А кто-то вообще не придет — из тех, чья дорога к Церкви сложна и извилиста. Если раньше такой человек воспринимал Церковь как место, где его могут спасти, то теперь он будет воспринимать ее как место, где с него хотят поиметь деньги. Если членство в Церкви будет увязано с выплатой десятины, то акцент сместится со спасения именно на десятину (а наши светские СМИ приложат к этому все усилия, можно не сомневаться).

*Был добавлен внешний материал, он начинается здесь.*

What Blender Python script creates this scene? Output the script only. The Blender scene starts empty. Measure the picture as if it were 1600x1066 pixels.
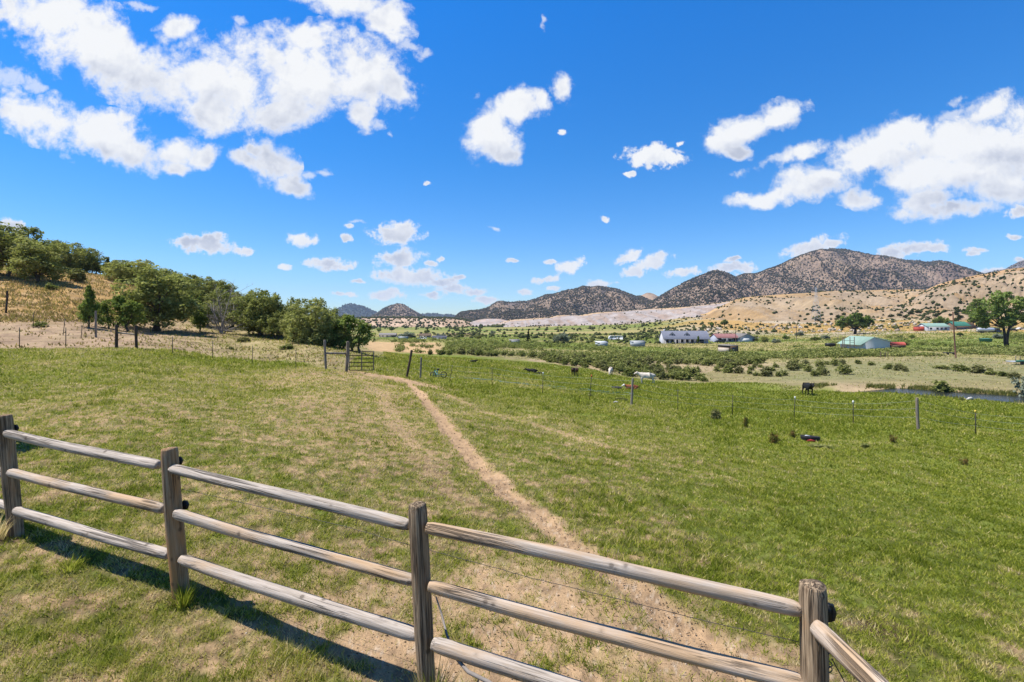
import bpy, bmesh, math, random
import numpy as np
from mathutils import Vector, Matrix
random.seed(11)
RNG = np.random.default_rng(11)
C = bpy.context.scene.collection
sc = bpy.context.scene
PI = math.pi
# photograph geometry: 1600 px wide, focal length 800 px, eye level on row 500, eye 2.4 m above the datum
F, HX, HY, CZ = 800.0, 800.0, 500.0, 2.4

# ------------------------------------------------------------------ numeric helpers
def _hash(ix, iy, seed):
    h = (ix.astype(np.int64)*374761393 + iy.astype(np.int64)*668265263 + seed*974634777) & 0x7fffffff
    h = ((h ^ (h >> 13))*1274126177) & 0x7fffffff
    h = ((h ^ (h >> 16))*1103515245) & 0x7fffffff
    return ((h ^ (h >> 15)) & 0xffffff)/float(0xffffff)
def vnoise(x, y, seed=0):
    x = np.asarray(x, float); y = np.asarray(y, float)
    xi = np.floor(x); yi = np.floor(y); fx = x-xi; fy = y-yi
    fx = fx*fx*fx*(fx*(fx*6-15)+10); fy = fy*fy*fy*(fy*(fy*6-15)+10)
    a = _hash(xi, yi, seed); b = _hash(xi+1, yi, seed); c = _hash(xi, yi+1, seed); d = _hash(xi+1, yi+1, seed)
    return (a*(1-fx)+b*fx)*(1-fy)+(c*(1-fx)+d*fx)*fy
def fbm(x, y, o=4, seed=0, gain=.5):
    s = 0; a = 1; t = 0
    for k in range(o):
        ang = .6*k; cx, sx = math.cos(ang), math.sin(ang)
        s = s+a*vnoise((x*cx-y*sx)*2**k+17.3*k, (x*sx+y*cx)*2**k-9.1*k, seed+k); t += a; a *= gain
    return s/t
def ridged(x, y, o=4, seed=0, gain=.5):
    s = 0; a = 1; t = 0
    for k in range(o):
        s = s+a*(1-np.abs(2*vnoise(x*2**k+5.7*k, y*2**k+3.1*k, seed+k)-1)); t += a; a *= gain
    return s/t
def sstep(a, b, x):
    t = np.clip((np.asarray(x, float)-a)/(b-a), 0, 1); return t*t*(3-2*t)
def lerp(a, b, t): return a+(b-a)*t

# ------------------------------------------------------------------ the lie of the land (metres below eye level along bearings)
COLS = {
 -700: [(1,-2.2),(5,-1.9),(10,-1.4),(25,-.4),(45,3),(70,9),(110,15),(250,20),(1500,20),(9000,20)],
 0:   [(1,-2.3),(5,-2.15),(10,-2.06),(20,-1.95),(32,-1.8),(38,-1.1),(44,.3),(60,4.0),(75,7.6),(95,9.6),(130,10.5),(300,11),(1500,11),(9000,11)],
 110: [(1,-2.32),(5,-2.18),(10,-2.08),(20,-1.95),(32,-1.8),(40,-1.0),(50,.2),(62,3.4),(80,7.6),(98,9.4),(130,9.8),(300,9),(1500,7),(9000,7)],
 200: [(1,-2.33),(5,-2.2),(10,-2.1),(20,-1.95),(31,-1.75),(38,-1.3),(50,-1.05),(60,.6),(75,4.4),(92,7.2),(120,7.6),(300,6),(1500,3),(9000,0)],
 300: [(1,-2.35),(5,-2.25),(10,-2.2),(20,-2.25),(36,-2.4),(55,-1.3),(70,.8),(85,3.6),(105,5.4),(130,5.4),(300,4),(1500,-2),(9000,-6)],
 400: [(1,-2.36),(5,-2.3),(10,-2.3),(20,-2.6),(38,-3.2),(58,-1.7),(80,.6),(100,2.7),(130,3),(300,0),(1500,-8),(9000,-12)],
 500: [(1,-2.4),(5,-2.4),(10,-2.5),(27,-2.7),(48,-2.3),(70,-2.2),(100,-1.6),(150,-4),(300,-10),(800,-14),(1500,-16),(9000,-20)],
 580: [(1,-2.42),(5,-2.45),(10,-2.6),(30,-3.1),(50,-3.7),(68,-4.2),(90,-6.2),(120,-7.9),(150,-8.6),(220,-10.2),(350,-11.8),(700,-13.5),(1500,-16),(9000,-24)],
 700: [(1,-2.45),(4,-2.5),(8,-2.75),(15,-3.15),(30,-3.9),(50,-5.1),(75,-5.9),(105,-7.4),(150,-8.8),(220,-10.2),(350,-11.8),(700,-13.5),(1500,-16),(9000,-24)],
 800: [(1,-2.48),(3.3,-2.5),(5,-2.6),(10,-2.95),(20,-3.7),(32,-4.4),(70,-6.9),(100,-7.8),(160,-9.4),(220,-10.3),(400,-11.5),(800,-13),(1300,-14),(9000,-24)],
 1000:[(1,-2.53),(2.6,-2.55),(5,-2.75),(10,-3.15),(20,-4.1),(30,-5.0),(70,-8.75),(100,-9.5),(150,-10.4),(260,-11.7),(420,-11.2),(650,-7),(900,-4),(2000,-4),(9000,-20)],
 1120:[(1,-2.56),(2.6,-2.6),(5,-2.85),(10,-3.3),(20,-4.5),(30,-5.6),(55,-7.7),(72,-8.7),(100,-9.4),(150,-10.3),(260,-11.7),(330,-10.4),(480,-3),(800,12),(2000,12),(9000,0)],
 1240:[(1,-2.58),(2.6,-2.62),(5,-2.9),(10,-3.45),(20,-4.85),(30,-5.95),(53,-7.8),(75,-8.4),(100,-9.2),(150,-10.3),(260,-10.6),(340,-8.8),(480,0),(800,14),(2000,14),(9000,0)],
 1400:[(1,-2.6),(2.6,-2.65),(5,-2.95),(10,-3.6),(24.5,-5.25),(40,-6.8),(52,-7.5),(58,-7.75),(80,-8.0),(105,-8.6),(130,-9.1),(170,-9.6),(260,-8.6),(330,-6.2),(500,4),(800,16),(2000,16),(9000,0)],
 1600:[(1,-2.62),(2.5,-2.68),(5,-3.0),(10,-3.75),(20,-5.25),(28,-6.3),(46,-7.5),(52,-7.7),(75,-8.0),(100,-8.9),(130,-9.3),(175,-9.8),(250,-7.6),(300,-5.6),(420,6),(800,22),(2000,22),(9000,0)],
 2300:[(1,-2.7),(3,-2.9),(5,-3.3),(10,-4.2),(20,-5.8),(28,-6.8),(40,-7.6),(50,-7.9),(100,-8.9),(175,-8),(250,-5),(420,12),(800,30),(2000,30),(9000,0)],
}
_pxg = np.arange(-700, 2301, 10.0)
_lg = np.linspace(0, math.log(9000), 560)
def _table():
    keys = sorted(COLS)
    colz = np.array([np.interp(_lg, [math.log(a) for a, b in COLS[k]], [b for a, b in COLS[k]]) for k in keys])
    T = np.array([np.interp(_pxg, keys, colz[:, j]) for j in range(len(_lg))]).T
    def blur(A, s, ax):
        n = int(3*s)+1; k = np.exp(-.5*(np.arange(-n, n+1)/s)**2); k /= k.sum()
        P = np.concatenate([np.repeat(np.take(A, [0], ax), n, ax), A, np.repeat(np.take(A, [-1], ax), n, ax)], ax)
        return np.apply_along_axis(lambda v: np.convolve(v, k, 'valid'), ax, P)
    return blur(blur(T, 3.5, 0), 3.0, 1)
TAB = _table()
CREEK_PX = [(1180,603,61),(1260,606,60),(1330,608.5,58.6),(1400,612.5,56.2),(1462,617,53.9),(1517,621.5,51.8),(1600,627,49.5),(1720,635,46.8),(1900,646,43.5),(2200,660,41)]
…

Надо же понимать, что кроме глубоко верующих, глубоко воцерковленных прихожан и кроме атеистов с антиклерикалами существует множество людей разной степени церковности. Те, кого чохом называют «захожанами», хотя все они разные и сводить их к общему знаменателю неправильно. Так вот, эти люди вряд ли начнут платить десятину, поскольку еще не доросли до ее подлинно христианского понимания. Но, не платя десятину (и зная, что платить ее надо), они потеряют и то слабое чувство причастности к Церкви, которое ныне их как-то держит на плаву. Если Церковь — только для тех, кто платит десятину, то мы тут чужие, мы тут нежеланные гости, Бог нас тут не услышит... пойдем лучше туда, где нам будут рады и не скажут «кошелек или вечная жизнь!» Именно так люди начнут рассуждать.

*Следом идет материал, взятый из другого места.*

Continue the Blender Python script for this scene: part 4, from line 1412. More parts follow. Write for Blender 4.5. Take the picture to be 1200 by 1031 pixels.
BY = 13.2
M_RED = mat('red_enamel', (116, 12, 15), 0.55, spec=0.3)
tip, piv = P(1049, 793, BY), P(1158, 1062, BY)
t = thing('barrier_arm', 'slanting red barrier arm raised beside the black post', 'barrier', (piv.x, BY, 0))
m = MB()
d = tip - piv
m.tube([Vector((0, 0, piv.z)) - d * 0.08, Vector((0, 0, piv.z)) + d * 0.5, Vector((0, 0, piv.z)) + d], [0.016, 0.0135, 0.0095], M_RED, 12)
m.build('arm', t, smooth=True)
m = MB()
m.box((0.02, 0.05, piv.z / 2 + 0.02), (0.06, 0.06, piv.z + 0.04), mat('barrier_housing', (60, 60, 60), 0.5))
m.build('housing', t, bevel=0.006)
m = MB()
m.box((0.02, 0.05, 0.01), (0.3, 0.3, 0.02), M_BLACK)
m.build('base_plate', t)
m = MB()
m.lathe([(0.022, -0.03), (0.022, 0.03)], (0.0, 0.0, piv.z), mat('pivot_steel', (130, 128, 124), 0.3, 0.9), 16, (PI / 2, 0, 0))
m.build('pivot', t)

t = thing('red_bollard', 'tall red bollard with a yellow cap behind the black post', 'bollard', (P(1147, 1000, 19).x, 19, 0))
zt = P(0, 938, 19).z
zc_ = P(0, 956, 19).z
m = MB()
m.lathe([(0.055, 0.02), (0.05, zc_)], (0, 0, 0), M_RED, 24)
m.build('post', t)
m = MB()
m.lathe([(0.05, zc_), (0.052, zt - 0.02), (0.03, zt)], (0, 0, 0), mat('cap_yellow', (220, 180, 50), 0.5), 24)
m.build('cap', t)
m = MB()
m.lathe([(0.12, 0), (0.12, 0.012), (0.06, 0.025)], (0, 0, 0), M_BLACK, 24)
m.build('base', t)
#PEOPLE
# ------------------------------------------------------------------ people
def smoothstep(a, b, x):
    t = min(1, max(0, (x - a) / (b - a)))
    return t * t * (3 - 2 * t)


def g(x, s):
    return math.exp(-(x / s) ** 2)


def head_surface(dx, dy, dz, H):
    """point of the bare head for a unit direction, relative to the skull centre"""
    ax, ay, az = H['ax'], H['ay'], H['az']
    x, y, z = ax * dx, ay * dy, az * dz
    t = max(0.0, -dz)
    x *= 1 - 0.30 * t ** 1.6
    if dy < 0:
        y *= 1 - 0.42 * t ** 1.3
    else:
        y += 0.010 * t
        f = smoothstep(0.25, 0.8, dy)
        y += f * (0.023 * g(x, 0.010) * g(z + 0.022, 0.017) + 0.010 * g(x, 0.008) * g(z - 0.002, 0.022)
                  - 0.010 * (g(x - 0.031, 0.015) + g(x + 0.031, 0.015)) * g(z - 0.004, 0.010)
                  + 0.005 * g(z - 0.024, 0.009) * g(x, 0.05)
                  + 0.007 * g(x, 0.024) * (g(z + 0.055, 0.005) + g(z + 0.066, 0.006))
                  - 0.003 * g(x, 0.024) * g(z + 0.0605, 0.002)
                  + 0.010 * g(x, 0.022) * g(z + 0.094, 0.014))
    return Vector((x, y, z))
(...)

А есть и просто очень бедные люди, особенно в провинции. Им действительно трудно было бы платить десятину, даже при всем желании. Представьте воцерковленную женщину, мать-одиночку с двумя детьми, она работает оператором на почте и получает шесть тысяч рублей (цифра, кстати, совершенно реальная). Отдать 600 рублей приходу — это значило бы оставить детей без котлет и без игрушек. Что будем делать? Ясно, что людей с низкими доходами нужно от десятины освобождать. Но как именно это делать? Что считать низкими доходами? Каков механизм освобождения? Эта женщина заявление, что ли, должна написать на имя настоятеля, приложив справку из бухгалтерии по форме НДФЛ-2? Представляете, какие унизительные чувства при этом у нее будут?
Словом, тут надо семь раз отмерить, прежде чем отрезать. Или не отрезать.